3-404      PROCEDURES FOR INTERCHANGE AGREEMENTS.

A.     Review the Agreement. Ensure that:

·        The operator submits a written agreement or memorandum of the interchange agreement,

·        The aircraft subject to the interchange agreement are identified by aircraft make and model, registration number, and serial number,

·        The effective dates/times of the interchange are identified,

·        Operational control is specifically designated,

·        Responsibilities for performing maintenance are specifically designated,

·        Responsibilities for keeping aircraft maintenance records are specifically designated,

·        The maintenance program to be utilized is designated,

·        All strikeovers, erasures, and corrections are initialed by both parties to the agreement, and

·        The interchange agreement or memorandum provides for all differences in aircraft configuration due to the operating or maintenance requirements of both operators.

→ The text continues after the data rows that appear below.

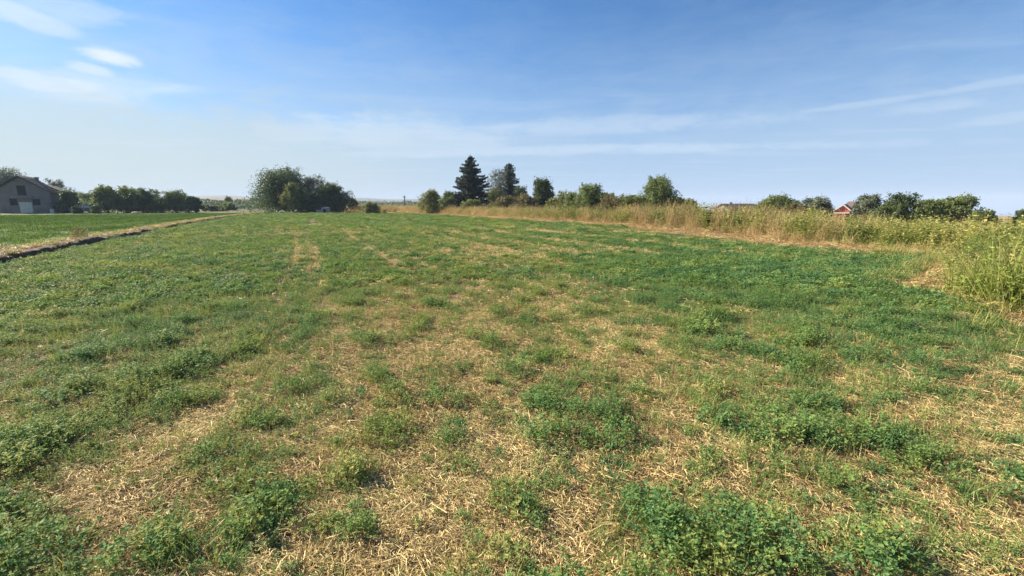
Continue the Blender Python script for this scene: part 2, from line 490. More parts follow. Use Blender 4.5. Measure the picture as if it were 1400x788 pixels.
# ------------------------------------------------------------------ plant prototypes (kept out of the scene, used by the scatters)
class Leaves:
    def __init__(s): s.v = []; s.f = []; s.a = []; s.n = 0
    def quad(s, p, a):
        s.v.append(p); s.f.append(np.arange(4) + s.n); s.n += 4; s.a += [a] * 4
    def obj(s, name, mat, link=False, parent=None):
        return mesh_obj(name, np.concatenate(s.v), np.array(s.f), mat, parent, {'leaf': s.a}, link=link)
def unit(v): return v / (np.linalg.norm(v) + 1e-9)
def leaflet(L, base, d, side, ln_, wd, a):
    """diamond leaflet folded a little along its rib"""
    tip = base + d * ln_; mid = base + d * ln_ * 0.55
    L.quad(np.array([base, mid + side * wd * .5, tip, mid - side * wd * .5]), a)
def blade(L, base, az, lean, ln_, wd, a, droop=0.5, seg=2):
    d0 = np.array([math.cos(az) * math.sin(lean), math.sin(az) * math.sin(lean), math.cos(lean)])
    side = np.array([-math.sin(az), math.cos(az), 0]) * wd * .5
    p = base; d = d0
    for k in range(seg):
        q = p + d * ln_ / seg
        w0 = 1 - k / seg * 0.6; w1 = 1 - (k + 1) / seg * 0.85
        L.quad(np.array([p - side * w0, p + side * w0, q + side * w1, q - side * w1]), a)
        p = q
        d = unit(d + np.array([math.cos(az), math.sin(az), -1.0]) * droop / seg)
    return p
def proto_alfalfa(name, stems, rad_, hgt, leaf, nodes):
    L = Leaves()
    for s in range(stems):
        az = random.uniform(0, 2 * math.pi); r0 = rad_ * 0.35 * math.sqrt(random.random())
        b = np.array([math.cos(az) * r0, math.sin(az) * r0, -0.01])
        lean = random.uniform(0.05, 1.0)
        h = hgt * random.uniform(0.55, 1.0)
        d = np.array([math.cos(az) * math.sin(lean), math.sin(az) * math.sin(lean), math.cos(lean)])
        al = random.random()
        sd = np.array([-math.sin(az), math.cos(az), 0])
        L.quad(np.array([b - sd * .0012, b + sd * .0012, b + d * h + sd * .0008, b + d * h - sd * .0008]), 0.9)
        for k in range(nodes):
            t = 0.34 + 0.66 * (k + random.random() * .6) / nodes
            p = b + d * h * t
            pa = random.uniform(0, 2 * math.pi)
            pet = unit(np.array([math.cos(pa), math.sin(pa), random.uniform(0.1, 0.8)]))
            q = p + pet * leaf * random.uniform(.5, 1.1)
            up = np.array([0, 0, 1.0]) + 0.5 * np.array([random.gauss(0, 1), random.gauss(0, 1), 0])
            for o in (-1.0, 0.0, 1.0):
                dd = unit(np.array([math.cos(pa + o), math.sin(pa + o), random.uniform(-.25, .6)]))
                sdv = unit(np.cross(dd, up))
                sz = leaf * random.uniform(.75, 1.2)
                leaflet(L, q, dd, sdv, sz, sz * .62, min(1, max(0, al * .5 + random.random() * .5)))
    return L.obj(name, M['alfalfa'])
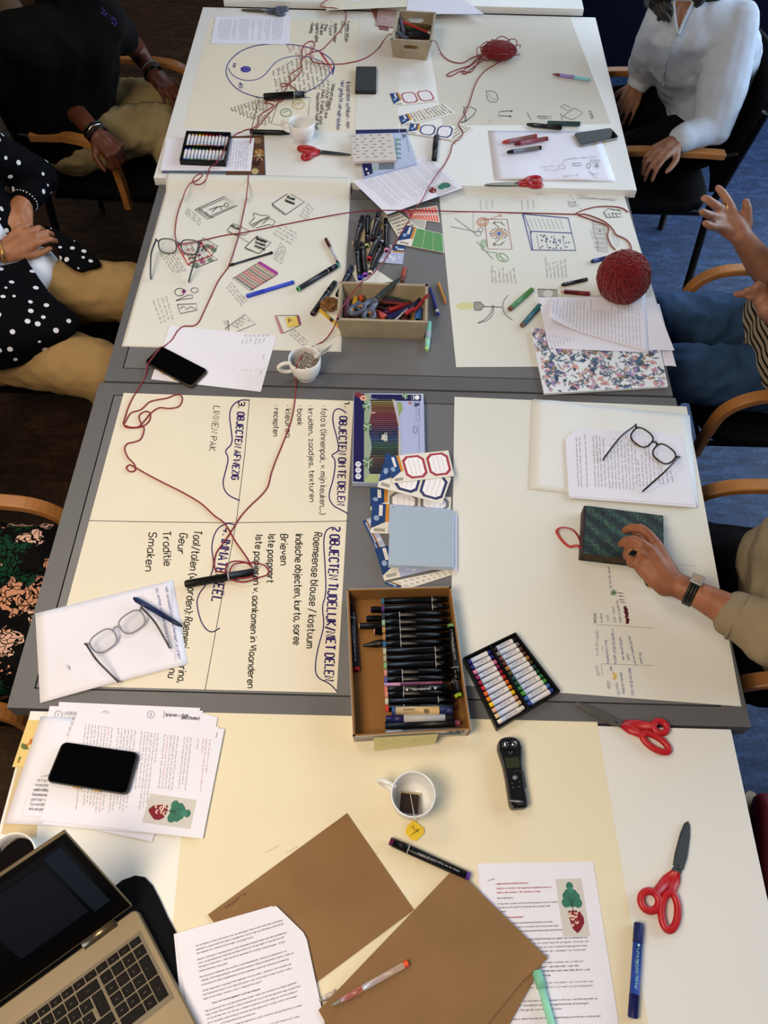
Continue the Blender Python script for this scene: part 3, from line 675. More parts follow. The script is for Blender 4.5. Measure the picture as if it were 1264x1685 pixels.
def tree_picture(k, x, y, w, h, rot=0):
    """small printed picture: green tree over a dark red root-heart of people (generic)"""
    def T(u, v):
        if rot == 90: return (x + w * (1 - v), y + h * u)
        return (x + w * u, y + h * v)
    def F(pts, c): k.fill([T(u, v) for u, v in pts], c)
    F([(0, 0), (1, 0), (1, 1), (0, 1)], '#c9c6c2')
    def blob(cx, cy, rx, ry, c, n=14): F([(cx + rx * math.cos(t), cy + ry * math.sin(t)) for t in [2 * math.pi * i / n for i in range(n)]], c)
    for cx, cy, r in ((.5, .13, .14), (.4, .26, .15), (.6, .27, .16), (.3, .30, .13), (.7, .32, .14), (.28, .42, .17), (.72, .43, .17), (.5, .38, .24)): blob(cx, cy, r, r * .52, '#35705f')
    blob(.52, .2, .1, .06, '#3f8070')
    def P(pts, w_, c): k.poly([T(u, v) for u, v in pts], w_, c)
    P([(.5, .54), (.5, .36)], .8, '#2a2020'); P([(.5, .48), (.38, .32)], .6, '#2a2020'); P([(.5, .46), (.62, .34)], .6, '#2a2020')
    F([(.3, .62), (.5, .54), (.62, .6), (.75, .58), (.86, .68), (.86, .78), (.68, .9), (.55, .95), (.4, .88), (.34, .76)], '#7a1a2c')
    for i, (cx, cy) in enumerate(((.36, .6), (.6, .6), (.44, .7), (.58, .76), (.4, .8), (.56, .66))): blob(cx, cy, .075, .035, '#d9b7a4'); blob(cx, cy - .02, .05, .02, '#40181c' if i < 2 else '#8e3a44')
    F([(.3, .64), (.5, .64), (.48, .67), (.3, .67)], '#e6d9cc')
tree_picture(k, mm_(137), mm_(27), mm_(47), mm_(92))
k.build('printed_text', D1.o)

# near left stapled letter with a cut corner
for i in range(3):
    Sheet('printed_page', ['lowest page edge of the near printed stack on the envelope', 'second page edge under the folded corner letter on the envelope'][i], 'paper', [(284 + i, 1538 - i), (448 + i, 1492 - i), (536, 1700), (308, 1700)], .006 + .0008 * i, PAPER, cut=[(285 + i, 1538 - i), (446 + i, 1492 - i), (499, 1534), (530 + i, 1690), (300 + i, 1690)], group='pages of the near printed stack') if i < 2 else None
D2w = a4w((289, 1537), (504, 1477), .009)
D2 = Sheet('printed_letter', 'stacked Dutch letter with a folded corner lying over the kraft envelope', 'paper', None, .0076, PAPER, world=D2w, cut=[(290, 1537), (440, 1493), (455, 1491), (499, 1534), (505, 1546), (538, 1700), (314, 1700)])
k = D2.inkpx(); z = zt(290, 1480, 5.267)
body = [("We zijn benieuwd naar ook hoe en voor jou belangrijk. Soms is dat omdat een schenking", 170, 410, 922, 185), ("definitief is, soms omdat het object nog gebruikt wordt of gewoon dichtbij je moet blijven.", 175, 443, 938, 213), ("Alle redenen zijn waardevol en brengen we graag in kaart.", 178, 475, 675, 328),
 ("Daarom verkennen we graag samen of een flexibelere aanpak beter past. Bijvoorbeeld een", 186, 528, 962, 290), ("vorm van bewaargeving waarbij je het object later kunt terugvragen, of hoe een het zelf", 192, 560, 940, 330), ("doorgeven te bewaren - zeker als het om specifiek of kwetsbaar materiaal gaat - of iets", 198, 592, 945, 370), ("anders dat beter bij jou past.", 202, 628, 450, 556),
 ("Ook als je liever helemaal niet schenkt, is dat helemaal oké - die keuze respecteren we", 206, 680, 958, 450), ("volledig. Wij brengen graag de verschillende redenen, noden en behoeften in kaart, zodat we", 215, 712, 1020, 468), ("in de toekomst meer mogelijkheden kunnen aanbieden naast een definitieve schenking.", 220, 748, 980, 520),
 ("Verder bespreken we graag in het algemeen wat jou noden, wensen en voorwaarden zijn", 228, 800, 1000, 562), ("met hoe iets bewaard wordt, denk aan hoe en waar ze bewaard worden. Kunnen wij iets", 233, 834, 1005, 600), ("doen om de manier waarop u zelf uw objecten bewaard?", 238, 870, 745, 715),
 ("Zorg voor hoe het gedeeld wordt met anderen", 310, 905, 732, 780),
 ("Heb je nood aan dat wij ergens bijhouden onder welke voorwaarden jouw object gedeeld", 252, 975, 1045, 725), ("mag worden? Bijvoorbeeld in welke contexten het wel of net niet getoond mag worden? Dan", 258, 1008, 1080, 755), ("wat je verhaal zelf, wat zijn jouw wensen en grenzen rond het delen ervan met anderen?", 265, 1042, 1055, 800), ("Zijn er situaties waarin je liever niet hebt dat het getoond of verteld wordt? We brengen", 272, 1078, 1050, 842), ("of hoe een behoefte aan bestaat.", 390, 1080, 692, 990),
 ("hoe iets getoond wordt. We leren ook graag hoe jou noden", 520, 1085, 1095, 920), ("op in de toekomst meer", 800, 1090, 1080, 1015)]
for t, x, y, x2, y2 in body:
    k.text(t, z(x, y), z(x2, y2), 2.5, .62 if t.startswith('Zorg') else .46, '#3c3c44')
k.build('printed_text', D2.o)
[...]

B.     Review the Lessor’s Operator’s Manual. Review the following:

·        The CAMP, for the aircraft, engines, propellers (if applicable), and appliances,

·        The maintenance reliability program, if applicable,

·        A training program for the maintenance personnel on the aircraft,

·        Fueling procedures for the aircraft,

·        Provision for use of an approved MEL, and

·        Provisions for leasing the aircraft to the lessee.

C.     Review the Lessee’s Operator’s Manual. Review for the following:

·        To determine if the manuals provide adequate procedures and guidance for incorporating leased aircraft into its operating system,

·        Procedures for the use of the lessor’s CAMP, for the aircraft, engines, propellers (if applicable), and appliances,

·        Procedures for the use of the maintenance reliability program, if applicable,

·        Procedures in the maintenance training program that are adequate to provide for configuration differences, if the aircraft is maintained under the lessor’s maintenance program,

·        Fueling procedures for the aircraft, and

·        Provisions for use of an approved MEL.

D.    Analyze the Findings. Evaluate all deficiencies to determine what corrections will be required.

E.     Schedule a Meeting. If deficiencies are discovered during the evaluation, advise the operator/applicant. Schedule a meeting with the operator/applicant to discuss the problem areas, if necessary.

3-405      TASK OUTCOMES.

A.     Complete the PTRS Record.

B.     Complete the Task. Completion of this task will result in one of the following:

1)      Approval of the agreement by accomplishing the following:

·        Sending a letter to the operator indicating acceptance of the agreement,

·        Approval of OpSpecs in accordance with Volume 3, Chapter 18, Section 6, and

·        Parts 121/135 OpSpecs.

2)      Disapproval of the agreement by sending a letter to the operator/applicant listing the reasons for disapproval.

C.     Document the Task. File all supporting paperwork in the operator/applicant’s office file.

3-406      FUTURE ACTIVITIES. Normal surveillance.

RESERVED. Paragraphs 3-407 through 3-420.